Jika bom pada umumnya membutuhkan 10 atau lebih bom untuk menghancurkan kendaraan lapis baja, bom kluster tidak. Hanya cukup menggunakan satu bom untuk membuat kendaraan tank rusak para.

AS sendiri memiliki bom kluster yang dikenal dengan nama DPICM. Tapi, senjata itu diketahui sudah tak digunakan secara bertahap sejak 2016.

Namun, mengutip situs Angkatan Darat AS pekan lalu, DPICM akan diberikan kepada Ukraina. Tiap memiliki tabung yang membawa 88 bom pada setiap senjata, dengan jangkauan yang mematikan, hingga 30 ribu meter persegi.

Meski begitu, Ukraina diduga menggunakan telah menggunakan bom kluster sejak 2015 dalam pertempuran melawan Republik Luhansk dan Donetsk. Mereka menembakkan amunisi semacam itu ke Donetsk pada 14 Maret, menewaskan 20 orang dan melukai 37 lainnya.

Sebuah laporan oleh The New York Times baru-baru ini juga mengungkapkan bahwa pasukan Ukraina menembakkan bom yang dilarang oleh 110 negara di seluruh dunia, di sebuah desa. AS sendiri mengaku memberi lampu hijau ke Kyiv setelah menerima jaminan terkait mitigasi risiko sipil dari negeri itu.

Sementara itu sejumlah sekutu Eropa sebelumnya juga mengutarakan ketidaksetujuan pada penggunaan bom kluster. Presiden Jerman Frank-Walter Steinmeier menyatakan negaranya menentang penggunaan senjata itu, tapi sayang tidak bisa menghalangi Washington.
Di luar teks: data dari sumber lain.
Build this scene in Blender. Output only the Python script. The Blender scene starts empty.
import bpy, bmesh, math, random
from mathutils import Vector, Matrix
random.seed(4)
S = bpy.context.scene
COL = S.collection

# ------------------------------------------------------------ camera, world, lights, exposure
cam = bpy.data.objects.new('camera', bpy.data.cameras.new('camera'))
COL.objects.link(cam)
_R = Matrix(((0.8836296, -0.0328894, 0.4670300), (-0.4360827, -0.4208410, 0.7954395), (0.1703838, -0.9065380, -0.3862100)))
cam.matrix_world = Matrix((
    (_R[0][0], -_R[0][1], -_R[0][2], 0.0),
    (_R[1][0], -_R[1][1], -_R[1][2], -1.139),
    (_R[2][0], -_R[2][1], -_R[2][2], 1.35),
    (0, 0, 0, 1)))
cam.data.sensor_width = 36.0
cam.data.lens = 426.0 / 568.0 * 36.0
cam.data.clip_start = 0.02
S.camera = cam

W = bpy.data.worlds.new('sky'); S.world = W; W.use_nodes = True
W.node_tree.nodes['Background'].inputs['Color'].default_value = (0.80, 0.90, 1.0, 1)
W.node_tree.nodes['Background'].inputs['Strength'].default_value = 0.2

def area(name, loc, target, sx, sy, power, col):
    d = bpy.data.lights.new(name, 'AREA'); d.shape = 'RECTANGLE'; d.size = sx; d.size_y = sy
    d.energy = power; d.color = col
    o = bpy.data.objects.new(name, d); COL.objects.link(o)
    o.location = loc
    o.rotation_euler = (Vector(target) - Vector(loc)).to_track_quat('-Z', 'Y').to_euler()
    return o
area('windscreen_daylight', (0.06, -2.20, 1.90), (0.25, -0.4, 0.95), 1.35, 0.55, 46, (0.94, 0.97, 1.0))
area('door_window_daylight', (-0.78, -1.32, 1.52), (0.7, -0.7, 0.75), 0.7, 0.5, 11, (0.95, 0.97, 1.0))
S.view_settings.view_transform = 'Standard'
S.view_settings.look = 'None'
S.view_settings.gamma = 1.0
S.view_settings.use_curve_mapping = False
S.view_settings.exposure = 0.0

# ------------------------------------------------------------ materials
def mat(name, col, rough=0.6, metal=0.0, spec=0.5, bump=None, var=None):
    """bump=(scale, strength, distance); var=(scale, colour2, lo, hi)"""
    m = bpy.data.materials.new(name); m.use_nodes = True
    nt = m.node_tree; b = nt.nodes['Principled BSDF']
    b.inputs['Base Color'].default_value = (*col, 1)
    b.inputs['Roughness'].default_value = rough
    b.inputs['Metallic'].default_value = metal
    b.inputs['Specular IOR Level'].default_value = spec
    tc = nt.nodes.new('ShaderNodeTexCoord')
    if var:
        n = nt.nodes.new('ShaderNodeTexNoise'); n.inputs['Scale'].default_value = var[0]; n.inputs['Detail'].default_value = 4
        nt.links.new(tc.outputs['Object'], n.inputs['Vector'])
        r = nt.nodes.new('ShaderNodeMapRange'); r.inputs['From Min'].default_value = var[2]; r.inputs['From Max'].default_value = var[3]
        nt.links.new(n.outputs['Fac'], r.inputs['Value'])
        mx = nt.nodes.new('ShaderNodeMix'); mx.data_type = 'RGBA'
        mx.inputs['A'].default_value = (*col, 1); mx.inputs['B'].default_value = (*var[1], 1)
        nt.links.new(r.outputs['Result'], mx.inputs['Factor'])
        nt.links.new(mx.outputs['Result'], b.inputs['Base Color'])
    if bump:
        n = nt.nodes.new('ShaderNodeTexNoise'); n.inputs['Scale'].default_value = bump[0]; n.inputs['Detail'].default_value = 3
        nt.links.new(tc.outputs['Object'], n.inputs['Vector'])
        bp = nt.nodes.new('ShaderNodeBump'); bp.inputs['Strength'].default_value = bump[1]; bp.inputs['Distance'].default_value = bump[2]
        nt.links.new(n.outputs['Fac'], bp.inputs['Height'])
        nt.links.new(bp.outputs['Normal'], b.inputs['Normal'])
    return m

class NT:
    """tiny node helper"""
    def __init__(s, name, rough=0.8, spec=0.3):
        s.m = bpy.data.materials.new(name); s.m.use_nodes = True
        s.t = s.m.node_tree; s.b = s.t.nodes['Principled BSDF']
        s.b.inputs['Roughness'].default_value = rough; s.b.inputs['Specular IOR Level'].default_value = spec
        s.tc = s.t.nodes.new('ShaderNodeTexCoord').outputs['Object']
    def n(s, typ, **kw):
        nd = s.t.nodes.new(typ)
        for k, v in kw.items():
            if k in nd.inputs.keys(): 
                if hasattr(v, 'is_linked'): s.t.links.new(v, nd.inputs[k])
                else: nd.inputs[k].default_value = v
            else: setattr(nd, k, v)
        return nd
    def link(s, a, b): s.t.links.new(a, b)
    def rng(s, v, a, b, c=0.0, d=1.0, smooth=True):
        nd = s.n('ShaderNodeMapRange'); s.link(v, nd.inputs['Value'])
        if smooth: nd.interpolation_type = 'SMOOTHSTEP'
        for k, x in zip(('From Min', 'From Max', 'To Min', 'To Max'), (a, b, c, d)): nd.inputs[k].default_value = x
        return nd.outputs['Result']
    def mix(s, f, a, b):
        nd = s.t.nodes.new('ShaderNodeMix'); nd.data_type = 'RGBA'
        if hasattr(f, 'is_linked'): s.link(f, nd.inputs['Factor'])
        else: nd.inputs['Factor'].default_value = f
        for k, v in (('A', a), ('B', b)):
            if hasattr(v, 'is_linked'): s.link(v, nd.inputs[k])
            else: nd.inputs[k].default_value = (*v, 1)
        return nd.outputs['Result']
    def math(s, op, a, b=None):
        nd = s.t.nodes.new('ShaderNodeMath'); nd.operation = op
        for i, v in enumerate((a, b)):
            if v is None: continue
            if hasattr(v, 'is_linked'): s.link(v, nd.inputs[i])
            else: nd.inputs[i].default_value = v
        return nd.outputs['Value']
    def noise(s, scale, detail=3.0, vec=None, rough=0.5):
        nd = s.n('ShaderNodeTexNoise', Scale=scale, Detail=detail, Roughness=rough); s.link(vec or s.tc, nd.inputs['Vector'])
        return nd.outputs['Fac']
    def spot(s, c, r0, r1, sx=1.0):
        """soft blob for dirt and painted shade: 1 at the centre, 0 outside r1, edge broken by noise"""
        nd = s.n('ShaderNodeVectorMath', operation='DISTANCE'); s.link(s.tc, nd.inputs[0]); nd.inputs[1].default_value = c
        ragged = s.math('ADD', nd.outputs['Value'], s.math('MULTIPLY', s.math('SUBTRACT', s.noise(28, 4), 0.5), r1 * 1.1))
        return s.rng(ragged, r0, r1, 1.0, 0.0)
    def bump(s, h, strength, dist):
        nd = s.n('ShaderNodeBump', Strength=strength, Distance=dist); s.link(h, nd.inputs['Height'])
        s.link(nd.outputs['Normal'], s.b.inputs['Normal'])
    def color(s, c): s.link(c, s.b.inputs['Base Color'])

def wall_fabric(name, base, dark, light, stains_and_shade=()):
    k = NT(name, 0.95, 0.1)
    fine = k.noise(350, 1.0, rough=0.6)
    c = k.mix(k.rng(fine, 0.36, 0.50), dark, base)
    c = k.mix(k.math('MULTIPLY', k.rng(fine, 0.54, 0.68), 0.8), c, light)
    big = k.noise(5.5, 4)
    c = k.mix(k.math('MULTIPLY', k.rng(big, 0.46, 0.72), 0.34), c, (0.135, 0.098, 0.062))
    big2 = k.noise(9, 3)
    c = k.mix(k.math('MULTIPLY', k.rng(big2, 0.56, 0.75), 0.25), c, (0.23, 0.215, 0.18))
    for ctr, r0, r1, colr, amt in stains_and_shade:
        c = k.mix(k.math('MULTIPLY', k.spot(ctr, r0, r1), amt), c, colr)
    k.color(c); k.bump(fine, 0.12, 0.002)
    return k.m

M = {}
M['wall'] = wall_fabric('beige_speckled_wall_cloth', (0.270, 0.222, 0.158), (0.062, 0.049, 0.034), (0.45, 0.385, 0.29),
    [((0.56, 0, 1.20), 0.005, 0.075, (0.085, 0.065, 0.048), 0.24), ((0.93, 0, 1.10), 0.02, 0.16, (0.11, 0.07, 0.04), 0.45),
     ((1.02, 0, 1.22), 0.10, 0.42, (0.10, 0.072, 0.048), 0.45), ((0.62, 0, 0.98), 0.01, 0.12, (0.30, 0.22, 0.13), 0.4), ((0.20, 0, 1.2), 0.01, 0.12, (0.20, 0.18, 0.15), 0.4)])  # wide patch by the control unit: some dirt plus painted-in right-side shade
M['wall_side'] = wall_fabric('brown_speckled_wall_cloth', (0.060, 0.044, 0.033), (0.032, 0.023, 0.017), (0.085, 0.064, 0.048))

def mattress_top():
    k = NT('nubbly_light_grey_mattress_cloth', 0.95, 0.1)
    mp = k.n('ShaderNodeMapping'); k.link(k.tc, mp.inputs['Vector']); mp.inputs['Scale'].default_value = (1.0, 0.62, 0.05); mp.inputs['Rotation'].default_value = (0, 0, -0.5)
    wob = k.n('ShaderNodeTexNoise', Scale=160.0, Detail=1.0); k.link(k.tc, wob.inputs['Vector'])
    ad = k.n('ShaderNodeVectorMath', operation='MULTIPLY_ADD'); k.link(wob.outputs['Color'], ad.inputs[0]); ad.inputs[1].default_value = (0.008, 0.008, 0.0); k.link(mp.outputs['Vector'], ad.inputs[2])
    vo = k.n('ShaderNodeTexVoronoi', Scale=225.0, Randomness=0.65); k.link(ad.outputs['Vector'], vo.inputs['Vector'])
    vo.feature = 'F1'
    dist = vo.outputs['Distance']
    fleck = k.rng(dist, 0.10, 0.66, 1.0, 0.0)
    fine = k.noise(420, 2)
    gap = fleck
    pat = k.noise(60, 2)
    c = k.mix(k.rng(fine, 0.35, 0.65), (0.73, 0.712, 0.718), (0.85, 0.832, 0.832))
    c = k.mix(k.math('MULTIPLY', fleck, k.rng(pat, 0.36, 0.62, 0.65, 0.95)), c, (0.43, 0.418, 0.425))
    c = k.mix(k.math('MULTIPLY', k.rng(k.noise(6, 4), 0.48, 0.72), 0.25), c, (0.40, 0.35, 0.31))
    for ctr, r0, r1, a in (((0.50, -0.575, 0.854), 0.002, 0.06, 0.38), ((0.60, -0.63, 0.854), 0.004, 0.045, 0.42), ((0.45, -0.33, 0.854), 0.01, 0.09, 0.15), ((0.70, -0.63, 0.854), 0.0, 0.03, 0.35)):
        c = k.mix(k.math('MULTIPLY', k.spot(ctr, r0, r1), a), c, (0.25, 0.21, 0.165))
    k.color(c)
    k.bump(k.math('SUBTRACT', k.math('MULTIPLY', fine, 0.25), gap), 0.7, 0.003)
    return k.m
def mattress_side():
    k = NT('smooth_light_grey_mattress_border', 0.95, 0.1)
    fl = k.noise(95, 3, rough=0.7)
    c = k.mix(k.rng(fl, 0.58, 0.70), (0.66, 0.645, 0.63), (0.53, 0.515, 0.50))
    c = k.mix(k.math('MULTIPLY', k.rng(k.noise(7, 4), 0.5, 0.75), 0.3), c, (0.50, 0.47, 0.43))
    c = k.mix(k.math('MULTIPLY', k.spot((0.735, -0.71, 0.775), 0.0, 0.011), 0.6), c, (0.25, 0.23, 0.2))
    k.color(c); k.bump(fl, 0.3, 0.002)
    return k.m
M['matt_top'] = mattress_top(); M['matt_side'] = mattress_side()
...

"Posisi Jerman terhadap penggunaan bom cluster seperti sebelumnya. Tapi kita tidak bisa, dalam situasi saat ini, memblokir AS," katanya.

Di sisi lain, mantan Presiden Rusia Dmitry Medvedev menyebut tidak habis pikir alasan AS memberikan senjata ini pada Ukraina. Ia menyinyalir bom jenis ini berpotensi melukai dan membunuh warga sipil.

"Kenapa dia melakukan ini? Jawabannya terletak pada kewenangan setiap pemimpin Amerika untuk mendominasi dan membatasi negara lain, terutama yang keras kepala seperti negara kita," pungkas figur yang saat ini menjabat sebagai Wakil Ketua Dewan Keamanan Rusia itu dikutip Newsweek.

"Anda juga bisa mengatakan bahwa ia (Biden) adalah orang tua yang sakit dengan demensia parah. Atau, mungkin, sebagai kakek yang sekarat, ia telah memutuskan untuk pergi dengan anggun dan begitu juga memprovokasi Armageddon nuklir dan membawa separuh umat manusia bersamanya ke dunia berikutnya," tambahnya.

Perang Rusia di Ukraina terjadi sejak Februari 2023. Keinginan Ukraina masuk NATO jadi salah satu alasan Presiden Rusia Vladimir Putin melakukan penyerangan.